◆ WRITTEN EXERCISE ◆
Every line that holds "picture" should be shown.

◆ DATA ◆
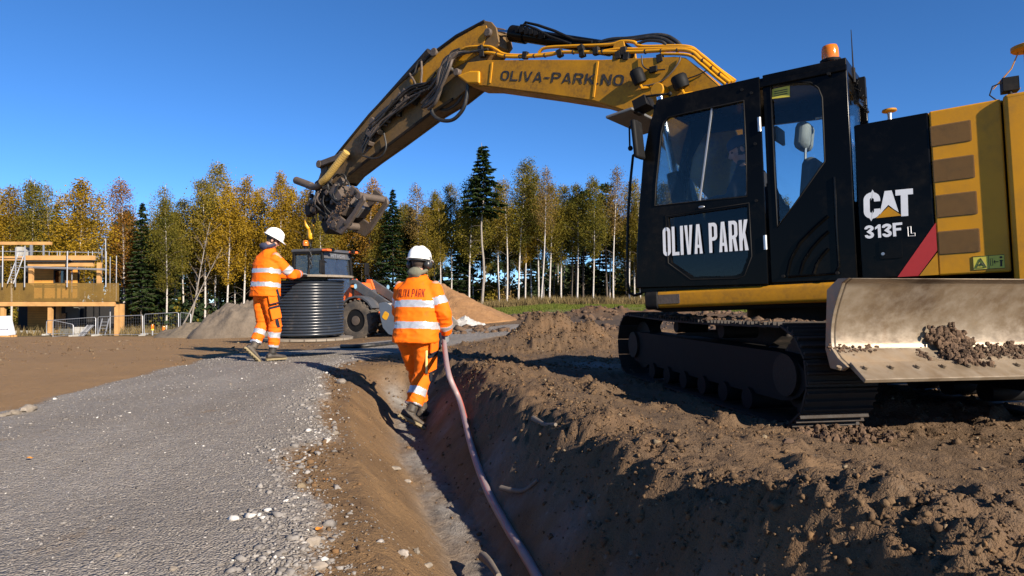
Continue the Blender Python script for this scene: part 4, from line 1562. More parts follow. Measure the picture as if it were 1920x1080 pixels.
for px, py in ((932, 102), (948, 105), (975, 106), (1002, 105), (1022, 104), (1046, 99), (1075, 98), (1130, 97), (1210, 97), (1240, 96), (1270, 95), (1300, 103), (1318, 114), (1335, 128), (1350, 140)):
    p = L3(px, py, 0.19)
    m.lathe([(0.026, -0.008), (0.028, 0), (0.026, 0.008)], p, axis=(1, 0, 0.1), n=10)
tag(m.build('cable_tie', M['rubber'], boom, 60), kind='stuff')
# wiring and lamps on the boom side
hose([(1203, 104), (1205, 122), (1215, 130), (1235, 131), (1247, 130)], YB + 0.02, 0.008)
hose([(1276, 106), (1272, 118), (1255, 140), (1235, 155), (1205, 162), (1199, 164)], YB + 0.02, 0.010, 'hose', 'mudsteel')
hose([(1290, 147), (1310, 140), (1325, 132)], YB + 0.02, 0.007)
MB().box(L3(1225, 130, YB + 0.02), (0.09, 0.03, 0.07)).build('junction_box', M['black_matt'], boom, bevel=0.008)
for px, py, r, hgt_ in ((1196, 143, 0.075, 0.16), (1275, 153, 0.085, 0.14)):
    p = L3(px, py, YB + 0.09)
    lm = MB().lathe([(0.02, -hgt_ * 0.55), (r * 0.9, -hgt_ * 0.5), (r, -hgt_ * 0.2), (r, hgt_ * 0.35), (r * 0.8, hgt_ * 0.5), (0.02, hgt_ * 0.55)], p, axis=(0.25, 0.25, 1), n=20).build('work_light', M['black_matt'], boom, 50)
    MB().tube([p + Vector((0, -0.02, -0.06)), p + Vector((-0.02, -0.05, -0.12)), p + Vector((-0.1, -0.09, -0.12))], 0.015, 6).build('light_bracket', M['yellow'], lm, 50)
# flexible hose loops at the elbow
hose([(878, 150, 0.2), (875, 180, 0.2), (868, 205, 0.2), (850, 224, 0.2), (830, 226, 0.2), (815, 218, 0.2), (808, 205, 0.2)], 0.2, 0.026)
hose([(872, 150, 0.1), (868, 175, 0.1), (858, 193, 0.1), (842, 204, 0.1), (828, 206, 0.1), (815, 198, 0.1)], 0.1, 0.022)
hose([(868, 150, 0.0), (862, 176, 0), (850, 190, 0), (835, 198, 0), (822, 196, 0)], 0.0, 0.02)
hose([(860, 95, 0.24), (842, 108, 0.26), (830, 130, 0.28), (812, 158, 0.26), (797, 172, 0.24), (785, 180, 0.2)], 0.2, 0.02, 'hose', 'mudsteel')
hose([(858, 99, 0.27), (840, 118, 0.29), (832, 145, 0.29), (824, 175, 0.27), (815, 195, 0.25), (803, 205, 0.22)], 0.2, 0.022, 'hose', 'mudsteel')
hose([(862, 92, 0.24), (846, 100, 0.26), (838, 125, 0.3), (828, 160, 0.29), (818, 185, 0.26), (800, 200, 0.22)], 0.2, 0.020)
hose([(872, 96, 0.2), (850, 101, 0.22), (833, 112, 0.24), (822, 140, 0.25), (800, 170, 0.22)], 0.2, 0.018)
hose([(915, 92, 0.2), (880, 98, 0.22), (852, 102, 0.24), (836, 116, 0.26), (826, 150, 0.25)], 0.2, 0.017)
# hoses, valves and pipes lying along the stick
rs = random.Random(21)
for k in range(24):
    off = rs.uniform(-10, 20)
    st_ = [(822 + rs.uniform(-14, 10), 138 + off * 0.4), (800 + rs.uniform(-8, 8), 160 + off * 0.5), (770 + rs.uniform(-4, 4), 172 + off), (742 + rs.uniform(-5, 5), 195 + off), (715 + rs.uniform(-4, 4), 220 + off + rs.uniform(-4, 6)), (695 + rs.uniform(-4, 4), 245 + off), (680, 278 + off * 0.5)]
    i0 = rs.randint(0, 3)
    hose(st_[i0:max(i0 + 3, rs.randint(4, 7))], YT + 0.03 + rs.uniform(0, 0.10), rs.uniform(0.011, 0.022), 'hose', rs.choice(['rubber', 'rubber', 'grimy', 'mudsteel', 'rubber']), stick)
for k in range(7):      # more slack hoses hanging round the elbow
    d0, d1 = rs.uniform(-8, 8), rs.uniform(-10, 10)
    hose([(876 + d0, 98, 0.22), (852 + d0, 106 + d1 * 0.4, 0.26), (836 + d1, 128, 0.30), (826 + d1 * 0.6, 158, 0.29), (814 + d0, 182 + d1, 0.25), (796 + d0, 198 + d1 * 0.5, 0.22)], 0.2, rs.uniform(0.014, 0.022), 'hose', rs.choice(['rubber', 'rubber', 'mudsteel']), stick)
hose([(790, 112, 0.19), (783, 118, 0.2), (778, 135, 0.2), (772, 142, 0.2)], 0.2, 0.012, 'hose', 'rubber', stick)
hose([(790, 115, 0.19), (791, 135, 0.2), (790, 155, 0.2), (796, 172, 0.2)], 0.2, 0.016, 'hydraulic_line', 'mudsteel', stick)
hose([(768, 138, 0.2), (778, 155, 0.2), (783, 172, 0.2), (790, 178, 0.2)], 0.2, 0.016, 'hydraulic_line', 'mudsteel', stick)
hose([(720, 250, 0.2), (724, 275, 0.2), (716, 292, 0.2), (700, 297, 0.2), (680, 292, 0.2)], 0.2, 0.014, 'hose', 'rubber', stick)
m = MB()
for k in range(26):
    f = rs.random()
    px = 785 - f * 105 + rs.uniform(-6, 14)
    py = 165 + f * 95 + rs.uniform(-8, 12)
    s_ = rs.uniform(0.05, 0.11)
    MB().box(L3(px, py, YT + 0.05), (s_, rs.uniform(0.05, 0.11), s_ * rs.uniform(0.5, 1.2)), Matrix.Rotation(R(-40) + rs.uniform(-.3, .3), 3, 'Y')).build('valve_block', M[rs.choice(['grimy', 'mudsteel', 'grimy'])], stick, bevel=0.008)
m = MB()
for px, py in ((700, 228), (707, 240), (693, 250), (752, 182), (760, 175)):
    MB().box(L3(px, py, YT + 0.09), (0.12, 0.05, 0.09), Matrix.Rotation(R(-40), 3, 'Y')).build('valve_block', M['mudsteel'], stick, bevel=0.008)
# bucket cylinder along the stick's upper edge
bc0, bc1 = L3(812, 108, 0), L3(655, 282, 0)
v_ = (bc1 - bc0).normalized()
up_ = Vector((-v_.z, 0, v_.x))
if up_.z < 0:
    up_ = -up_
o_ = up_ * 0.10
bcyl = MB().cyl(bc0 + o_, bc0.lerp(bc1, 0.72) + o_, 0.07, 20).build('bucket_cylinder', M['grimy'], exc, 40)
MB().cyl(bc0.lerp(bc1, 0.72) + o_, bc1 + o_ * 0.5, 0.038, 16).build('piston_rod', M['grimy'], bcyl, 40)
# links
def bar(a, b, y, r, th, name, parent, mat='mudsteel'):
    p, q = L3(a[0], a[1], y), L3(b[0], b[1], y)
    mb = MB()
    mb.beam(p, q, r * 1.5, th, up=(0, 1, 0))
    for c_ in (p, q):
        mb.cyl(c_ + Vector((0, -th * 0.6, 0)), c_ + Vector((0, th * 0.6, 0)), r, 18)
    return mb.build(name, M[mat], parent, 40, bevel=0.01)
bar((646, 291), (600, 308), 0.22, 0.062, 0.06, 'link', exc)
bar((646, 291), (600, 308), -0.22, 0.062, 0.06, 'link', exc)
bar((612, 318), (621, 336), 0.12, 0.085, 0.09, 'link', exc)
bar((612, 318), (600, 352), -0.12, 0.085, 0.09, 'link', exc)

# ---- tiltrotator with quick coupler
tl = empty('tiltrotator')
tl.parent = exc
pc = L3(640, 385, 0.05)
tl.location = pc
tl.rotation_euler = (0, 0, 0)
SCL = 1257 / (UP_M @ pc).y      # photo pixels per metre here
ex = Vector((L3(641, 385, 0.05) - pc)).normalized()      # picture right within the plane (-x)
def T(px, py, dy=0.0):
    q = L3(px, py, 0.05)
    return Vector((q.x - pc.x, dy, q.z - pc.z))
def tbox(px, py, wpx, hpx, dy, depth, ang, mat, name, bev=0.012):
    mb = MB()
    mb.box(T(px, py, dy), (wpx / SCL * 1.25, depth, hpx / SCL), Matrix.Rotation(R(ang), 3, 'Y'))
    return mb.build(name, M[mat], tl, bevel=bev)
MB().lathe([(0.10, -0.20), (0.24, -0.17), (0.26, -0.05), (0.26, 0.05), (0.20, 0.10), (0.12, 0.16)], T(625, 372), axis=(-0.75, 0.1, -0.66), n=28).build('rotor_housing', M['grimy'], tl, 40)
tbox(620, 352, 34, 40, 0.0, 0.30, 20, 'grimy', 'hitch')
tbox(622, 393, 26, 46, 0.0, 0.34, 25, 'grimy', 'tilt_body')
tbox(634, 418, 34, 24, 0.02, 0.34, 32, 'grimy', 'tilt_body')
tbox(644, 402, 32, 44, 0.10, 0.20, 38, 'grimy', 'tilt_body')
tbox(607, 388, 12, 28, 0.18, 0.10, 15, 'mudsteel', 'valve_block')
tbox(648, 350, 26, 14, 0.12, 0.12, 28, 'mudsteel', 'valve_block')
tbox(652, 366, 26, 10, 0.18, 0.10, 30, 'mudsteel', 'valve_block')
tbox(662, 378, 18, 60, 0.06, 0.46, 38, 'mudsteel', 'coupler_plate')
for dy in (0.26, -0.20):
    mb = MB()
    q = [T(688, 352), T(711, 372), T(712, 380), T(680, 430), T(668, 442), T(648, 432), T(640, 420), T(652, 398), T(664, 394), T(676, 372), T(684, 360)]
    hq = [T(691, 371), T(702, 381), T(690, 400), T(677, 417), T(665, 408), T(678, 388)]
    mb.prism([(p.x, p.z) for p in q], dy, dy + 0.045, holes=[[(p.x, p.z) for p in hq][::-1]])
    mb.build('coupler_cheek', M['mudsteel'], tl, bevel=0.01)
MB().cyl(T(703, 372, -0.22), T(703, 372, 0.32), 0.055, 16).build('coupler_pin', M['mudsteel'], tl, 40, bevel=0.008)
MB().cyl(T(656, 424, -0.22), T(656, 424, 0.32), 0.06, 16).build('coupler_pin', M['mudsteel'], tl, 40, bevel=0.008)
lockc = MB().cyl(T(688, 388, 0.1), T(676, 405, 0.1), 0.055, 14).build('lock_cylinder', M['steel'], tl, 40)
MB().cyl(T(676, 405, 0.1), T(668, 417, 0.1), 0.025, 10).build('lock_rod', M['chrome'], tl, 40)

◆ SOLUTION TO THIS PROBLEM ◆
Continue the Blender Python script for this scene: part 4, from line 1562. More parts follow. Measure the picture as if it were 1920x1080 pixels.
ex = Vector((L3(641, 385, 0.05) - pc)).normalized()      # picture right within the plane (-x)